Aim. From the first line of the data down to and including the line with "from mathutils.geometry import", copy everything exactly, leaving out pictures.

Material shown.
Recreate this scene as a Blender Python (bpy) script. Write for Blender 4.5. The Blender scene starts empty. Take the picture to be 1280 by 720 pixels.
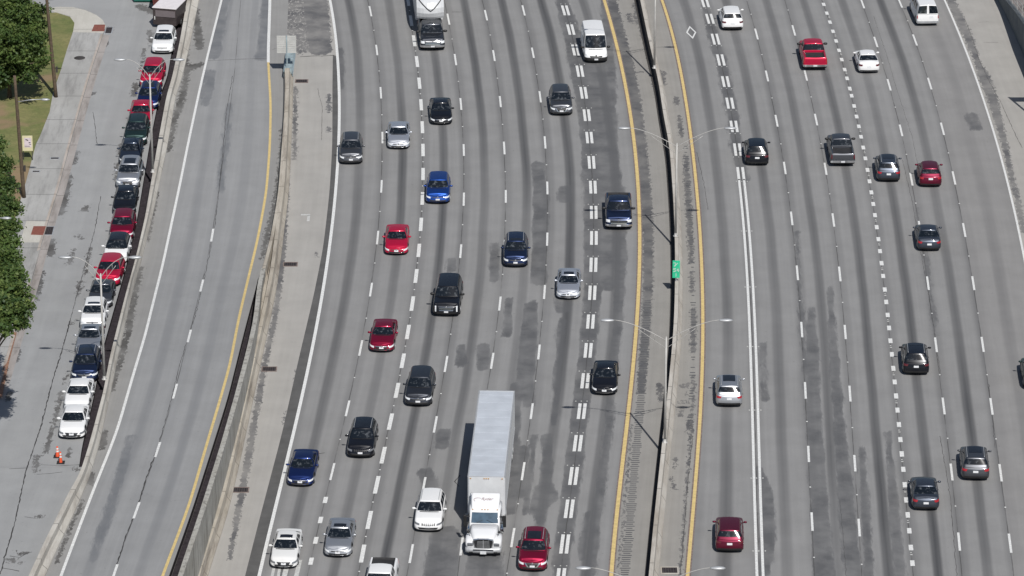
import bpy, bmesh, math, random
import numpy as np
from mathutils import Vector, Matrix
from mathutils.geometry import delaunay_2d_cdt

# ------------------------------------------------------------------ camera, sky, sun
SC = bpy.context.scene
COL = SC.collection
TH = math.radians(21.93); F = 5697.0; CH = 134.2
cam = bpy.data.cameras.new('camera'); cam.sensor_width = 36.0; cam.lens = 36.0 * F / 1280.0
cam.clip_start = 1.0; cam.clip_end = 20000.0
camo = bpy.data.objects.new('camera', cam); COL.objects.link(camo)
camo.location = (0, 0, CH); camo.rotation_euler = (math.pi / 2 - TH, 0, 0)
SC.camera = camo
SUN_EL = math.radians(49.0); SUN_DIR = (0.285, -0.958)      # towards the sun, horizontally
w = bpy.data.worlds.new('World'); SC.world = w; w.use_nodes = True
nt = w.node_tree; bg = nt.nodes['Background']
sky = nt.nodes.new('ShaderNodeTexSky'); sky.sky_type = 'NISHITA'; sky.sun_disc = False
sky.sun_elevation = SUN_EL; sky.sun_rotation = math.atan2(SUN_DIR[0], SUN_DIR[1])
sky.air_density = 1.0; sky.dust_density = 1.2; sky.ozone_density = 1.0
nt.links.new(sky.outputs[0], bg.inputs[0]); bg.inputs[1].default_value = 0.06
sun = bpy.data.lights.new('sun', 'SUN'); sun.energy = 4.1; sun.angle = math.radians(0.5); sun.color = (1.0, 0.975, 0.94)
suno = bpy.data.objects.new('sun', sun); COL.objects.link(suno)
d = Vector((SUN_DIR[0] * math.cos(SUN_EL), SUN_DIR[1] * math.cos(SUN_EL), math.sin(SUN_EL)))
suno.rotation_euler = d.to_track_quat('Z', 'Y').to_euler(); suno.location = (60, 200, 150)
SC.view_settings.view_transform = 'Standard'; SC.view_settings.look = 'None'
SC.view_settings.exposure = 0.0; SC.view_settings.gamma = 1.0
SC.view_settings.use_curve_mapping = False
rnd = random.Random(7)

# ------------------------------------------------------------------ placing things on the ground
ST, CT = math.sin(TH), math.cos(TH)
def pj(x, y, z=0.0):
    dx = (x - 640.0) / F; dv = (y - 360.0) / F
    t = (CH - z) / (ST + dv * CT)
    return dx * t, (CT - dv * ST) * t
# the left bank climbs toward the near end; its height above the motorway as a function of Y
_gt = [(-80, 0), (330, 0.0), (350, 0.25), (400, 1.1), (450, 1.85), (540, 2.4), (640, 2.95), (720, 3.4), (860, 3.9)]
_gY = sorted([(pj(300, y, h)[1], h) for y, h in _gt])
_gs = np.arange(150, 700, 1.0)
_gv = np.interp(_gs, [a for a, b in _gY], [b for a, b in _gY])
_k = np.exp(-0.5 * (np.arange(-9, 10) / 3.0) ** 2); _k /= _k.sum()
_gv = np.convolve(np.pad(_gv, 9, mode='edge'), _k, mode='valid')
def g(Y): return np.interp(Y, _gs, _gv)
def zero(Y): return np.zeros_like(np.asarray(Y, float))
def pg(x, y, h=0.0):
    z = 1.0
    for _ in range(12):
        X, Y = pj(x, y, z + h); z = float(g(Y))
    return X, Y
class Poly:
    def __init__(s, pts, deg=5, f=pj, h=0.0):
        P = np.array([f(x, y, h) for x, y in pts]); s.a, s.b = P[:, 1].min(), P[:, 1].max()
        s.c, s.w = (s.a + s.b) / 2, (s.b - s.a) / 2
        s.p = np.polyfit((P[:, 1] - s.c) / s.w, P[:, 0], min(deg, len(pts) - 2)); s.d = np.polyder(s.p)
    def __call__(s, Y):
        t = (np.asarray(Y, float) - s.c) / s.w; tc = np.clip(t, -1, 1)
        return np.polyval(s.p, tc) + (t - tc) * np.polyval(s.d, tc)
class Lin:
    def __init__(s, pts, f=pj, h=0.0, sig=2.5):
        P = np.array(sorted([(b, a) for a, b in [f(x, y, h) for x, y in pts]]))
        s.Y = np.arange(150, 600, 0.5)
        X = np.interp(s.Y, P[:, 0], P[:, 1])
        k = min(3, len(P) - 1)
        m0 = (P[k, 1] - P[0, 1]) / (P[k, 0] - P[0, 0]); m1 = (P[-1, 1] - P[-1 - k, 1]) / (P[-1, 0] - P[-1 - k, 0])
        X = np.where(s.Y < P[0, 0], P[0, 1] + (s.Y - P[0, 0]) * m0, X)
        X = np.where(s.Y > P[-1, 0], P[-1, 1] + (s.Y - P[-1, 0]) * m1, X)
        n = int(sig * 6); kk = np.exp(-0.5 * (np.arange(-n, n + 1) * 0.5 / sig) ** 2); kk /= kk.sum()
        Xp = np.concatenate([X[0] + (X[1] - X[0]) * np.arange(-n, 0), X, X[-1] + (X[-1] - X[-2]) * np.arange(1, n + 1)])
        s.X = np.convolve(Xp, kk, mode='valid')
    def __call__(s, Y): return np.interp(Y, s.Y, s.X)
def off(c, o): return lambda Y: c(Y) + o
def ang(c, Y): return math.atan2(float(c(Y + 1)) - float(c(Y - 1)), 2.0)   # heading, 0 = along +Y

# ------------------------------------------------------------------ node materials
def newmat(name):
    m = bpy.data.materials.new(name); m.use_nodes = True
    t = m.node_tree; return m, t, t.nodes['Principled BSDF']
def nd(t, typ, **kw):
    n = t.nodes.new(typ)
    for k, v in kw.items(): setattr(n, k, v)
    return n
def noise(t, vec, scale, detail=4, rough=0.6, dist=0.0):
    n = nd(t, 'ShaderNodeTexNoise'); n.inputs['Scale'].default_value = scale; n.inputs['Detail'].default_value = detail
    n.inputs['Roughness'].default_value = rough; n.inputs['Distortion'].default_value = dist
    if vec is not None: t.links.new(vec, n.inputs['Vector'])
    return n.outputs['Fac']
def scaled(t, vec, s):
    n = nd(t, 'ShaderNodeMapping'); n.inputs['Scale'].default_value = s; t.links.new(vec, n.inputs['Vector']); return n.outputs[0]
def mth(t, op, a, b=None, c=None, clamp=False):
    n = nd(t, 'ShaderNodeMath', operation=op); n.use_clamp = clamp
    for i, v in enumerate((a, b, c)):
        if v is None: continue
        if isinstance(v, (int, float)): n.inputs[i].default_value = v
        else: t.links.new(v, n.inputs[i])
    return n.outputs[0]
def ramp(t, fac, stops, interp='LINEAR'):
    n = nd(t, 'ShaderNodeValToRGB'); n.color_ramp.interpolation = interp; cr = n.color_ramp
    while len(cr.elements) < len(stops): cr.elements.new(0.5)
    for e, (p, c) in zip(cr.elements, stops):
        e.position = p; e.color = (c, c, c, 1) if isinstance(c, (int, float)) else (*c, 1)
    t.links.new(fac, n.inputs[0]); return n.outputs[0]
def mix(t, fac, a, b, blend='MIX'):
    n = nd(t, 'ShaderNodeMix', data_type='RGBA', blend_type=blend)
    for i, v in ((0, fac), (6, a), (7, b)):
        if isinstance(v, (int, float)): n.inputs[i].default_value = v
        elif isinstance(v, tuple): n.inputs[i].default_value = (*v, 1)
        else: t.links.new(v, n.inputs[i])
    return n.outputs[2]
def objvec(t): return nd(t, 'ShaderNodeNewGeometry').outputs['Position']
def bump(t, b, h, s=0.2, dist=0.02):
    n = nd(t, 'ShaderNodeBump'); n.inputs['Strength'].default_value = s; n.inputs['Distance'].default_value = dist
    t.links.new(h, n.inputs['Height']); t.links.new(n.outputs[0], b.inputs['Normal'])
def simple(name, col, rough=0.6, metal=0.0, var=0.12, scale=2.0, coat=0.0, spec=0.5):
    m, t, b = newmat(name)
    v = objvec(t); f = noise(t, v, scale, 5)
    c = mix(t, ramp(t, f, [(0.3, 0.0), (0.7, 1.0)]), tuple(x * (1 - var) for x in col), tuple(min(1, x * (1 + var)) for x in col))
    t.links.new(c, b.inputs['Base Color']); b.inputs['Roughness'].default_value = rough; b.inputs['Metallic'].default_value = metal
    b.inputs['Coat Weight'].default_value = coat; b.inputs['Coat Roughness'].default_value = 0.06
    b.inputs['Specular IOR Level'].default_value = spec
    return m

def road_mat(name, light, dark, asph, oil=1.0, lanes=True, seam=True, crisp=False):
    """pavement with oil bands in the lane middles, seams at the lane lines, stains from the mesh attribute"""
    m, t, b = newmat(name)
    uv = nd(t, 'ShaderNodeUVMap'); uv.uv_map = 'UVMap'
    sep = nd(t, 'ShaderNodeSeparateXYZ'); t.links.new(uv.outputs[0], sep.inputs[0])
    pos = objvec(t)
    longn = noise(t, scaled(t, uv.outputs[0], (9.0, 0.055, 1)), 1.0, 5, 0.6)
    longf = noise(t, scaled(t, uv.outputs[0], (2.2, 0.02, 1)), 1.0, 3, 0.55)
    mid = noise(t, pos, 0.35, 5, 0.6)
    fine = noise(t, pos, 9.0, 4, 0.7)
    wear = mth(t, 'ADD', mth(t, 'MULTIPLY', longn, 0.45), mth(t, 'MULTIPLY', mid, 0.55))
    c = mix(t, ramp(t, wear, [(0.36, 0.0), (0.64, 1.0)]), tuple(x * 0.9 for x in light), tuple(x * 1.08 for x in light))
    if lanes:
        wob = mth(t, 'MULTIPLY', mth(t, 'SUBTRACT', noise(t, scaled(t, uv.outputs[0], (0.3, 0.03, 1)), 1.0, 2), 0.5), 0.12)
        fr = mth(t, 'FRACT', mth(t, 'ADD', sep.outputs[0], wob))
        band = ramp(t, fr, [(0.0, 0.50), (0.09, 0.34), (0.20, 0.03), (0.35, 0.06), (0.43, 0.85), (0.49, 1.0), (0.55, 0.85), (0.64, 0.06), (0.82, 0.02), (1.0, 0.55)], 'EASE')
        amp = ramp(t, longf, [(0.32, 0.8), (0.68, 1.0)])
        amp2 = ramp(t, noise(t, scaled(t, uv.outputs[0], (0.6, 0.012, 1)), 1.0, 2), [(0.36, 0.42), (0.62, 1.0)])
        oilf = mth(t, 'MULTIPLY', mth(t, 'MULTIPLY', band, mth(t, 'MULTIPLY', amp, amp2)), oil)
        oilf = mth(t, 'MULTIPLY', oilf, mth(t, 'ADD', 0.75, mth(t, 'MULTIPLY', longn, 0.5)), clamp=True)
        c = mix(t, oilf, c, dark)
    at = nd(t, 'ShaderNodeAttribute'); at.attribute_name = 'stain'
    nz = noise(t, scaled(t, pos, (1.6, 0.8, 1) if crisp else (1.3, 0.22, 1)), 2.2 if crisp else 1.2, 9, 0.74)
    rag = mth(t, 'ADD', at.outputs['Fac'], mth(t, 'MULTIPLY', mth(t, 'SUBTRACT', nz, 0.5), 3.6 if crisp else 1.9))
    sf = ramp(t, rag, [(0.40, 0.0), (0.50, 1.0), (0.8, 1.0)] if crisp else [(0.16, 0.0), (0.42, 0.85), (0.8, 1.0)])
    sf = mth(t, 'MULTIPLY', sf, mth(t, 'MULTIPLY', ramp(t, mid, [(0.36, 0.5), (0.62, 1.0)]), mth(t, 'MINIMUM', mth(t, 'MULTIPLY', at.outputs['Fac'], 9.0), 1.0)))
    c = mix(t, sf, c, asph)
    if seam:
        fr2 = mth(t, 'FRACT', mth(t, 'ADD', mth(t, 'ADD', sep.outputs[0], 0.5), mth(t, 'MULTIPLY', mth(t, 'SUBTRACT', noise(t, scaled(t, uv.outputs[0], (0.3, 0.5, 1)), 1.0, 4), 0.5), 0.02)))
        ln = ramp(t, fr2, [(0.478, 0.0), (0.486, 1.0), (0.494, 1.0), (0.502, 0.0)])
        br = ramp(t, noise(t, scaled(t, uv.outputs[0], (1.0, 0.14, 1)), 1.0, 4, 0.7), [(0.40, 0.15), (0.55, 0.85)])
        c = mix(t, mth(t, 'MULTIPLY', ln, br), c, (0.045, 0.043, 0.04))
    spk = ramp(t, noise(t, pos, 3.3, 2, 0.4), [(0.72, 0.0), (0.76, 0.7)])
    c = mix(t, mth(t, 'MULTIPLY', spk, 0.4), c, tuple(x * 0.45 for x in light))
    c = mix(t, mth(t, 'MULTIPLY', fine, 0.22), c, tuple(x * 0.6 for x in light))
    t.links.new(c, b.inputs['Base Color']); b.inputs['Roughness'].default_value = 0.88
    b.inputs['Specular IOR Level'].default_value = 0.3
    bump(t, b, fine, 0.25, 0.01)
    return m
def conc_mat(name, a, b2, streak=(0.10, 0.09, 0.08), amt=0.6, vertical=True, sc=1.0):
    m, t, b = newmat(name)
    pos = objvec(t)
    c = mix(t, ramp(t, noise(t, scaled(t, pos, (1, .35, 1)), 0.8 * sc, 6, 0.65), [(0.35, 0.0), (0.65, 1.0)]), a, b2)
    sv = scaled(t, pos, (2.2, 1.6, 0.18) if vertical else (1.0, 0.12, 1.0))
    c = mix(t, mth(t, 'MULTIPLY', ramp(t, noise(t, sv, 1.5, 5, 0.7), [(0.48, 0.0), (0.68, 1.0)]), amt), c, streak)
    c = mix(t, ramp(t, noise(t, pos, 5.0, 5, 0.75), [(0.58, 0.0), (0.75, 0.5)]), c, tuple(x * 0.45 for x in a))
    if not vertical:
        sp = nd(t, 'ShaderNodeSeparateXYZ'); t.links.new(pos, sp.inputs[0])
        jf = mth(t, 'FRACT', mth(t, 'MULTIPLY', sp.outputs[1], 1 / 6.1)); c = mix(t, ramp(t, jf, [(0.0, 0.75), (0.012, 0.75), (0.02, 0.0)]), c, tuple(x * 0.3 for x in a))
    t.links.new(c, b.inputs['Base Color']); b.inputs['Roughness'].default_value = 0.9
    bump(t, b, noise(t, pos, 14, 4), 0.25, 0.015)
    return m

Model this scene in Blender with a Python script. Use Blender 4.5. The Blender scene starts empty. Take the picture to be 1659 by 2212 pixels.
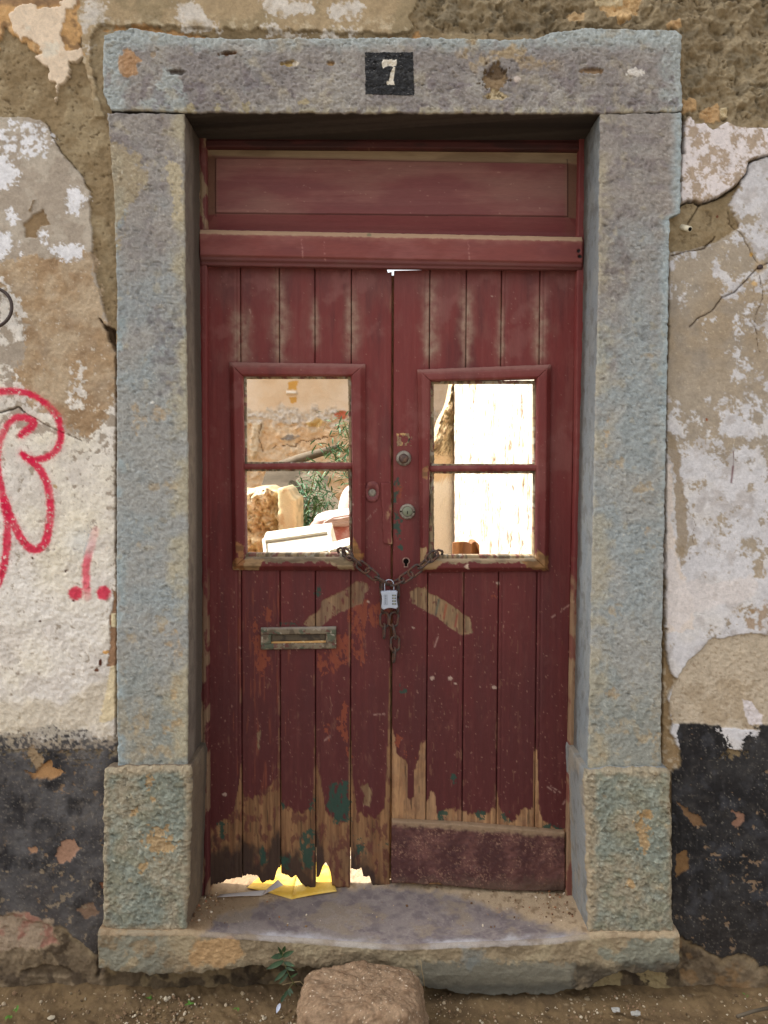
import bpy, math, random
import numpy as np
from mathutils import Vector, Matrix

# ------------------------------------------------------------------ camera, sky, sun, exposure
SC = bpy.context.scene
CAM_D, CAM_H, PITCH, FPX = 2.286, 1.47, math.radians(3.5), 1850.0
cam_d = bpy.data.cameras.new('camera')
cam = bpy.data.objects.new('camera', cam_d)
SC.collection.objects.link(cam)
cam.location = (0, -CAM_D, CAM_H)
cam.rotation_euler = (math.radians(90) - PITCH, 0, 0)
cam_d.sensor_fit = 'HORIZONTAL'
cam_d.sensor_width = 36
cam_d.lens = 36 * FPX / 1659.0
cam_d.clip_start = 0.05
cam_d.clip_end = 400
SC.camera = cam

SUN_DIR = Vector((-0.62, 0.12, 0.75)).normalized()      # towards the sun
elev = math.asin(SUN_DIR.z)
azim = math.atan2(SUN_DIR.x, SUN_DIR.y)
world = bpy.data.worlds.new('World'); SC.world = world
world.use_nodes = True
wn = world.node_tree; wn.nodes.clear()
sky = wn.nodes.new('ShaderNodeTexSky'); sky.sky_type = 'NISHITA'; sky.sun_disc = False
sky.sun_elevation = elev; sky.sun_rotation = azim
sky.air_density = 1.0; sky.dust_density = 4.0; sky.ozone_density = 0.5
hs = wn.nodes.new('ShaderNodeHueSaturation'); hs.inputs['Saturation'].default_value = 0.17
bgn = wn.nodes.new('ShaderNodeBackground'); bgn.inputs['Strength'].default_value = 0.15
won = wn.nodes.new('ShaderNodeOutputWorld')
wn.links.new(sky.outputs[0], hs.inputs['Color']); wn.links.new(hs.outputs[0], bgn.inputs['Color'])
wn.links.new(bgn.outputs[0], won.inputs['Surface'])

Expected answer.
Recreate this scene as a Blender Python (bpy) script. Write for Blender 4.5. The Blender scene starts empty. Take the picture to be 1280 by 720 pixels.
import bpy, bmesh, math, random
import numpy as np
from mathutils import Vector, Matrix
from mathutils.geometry import delaunay_2d_cdt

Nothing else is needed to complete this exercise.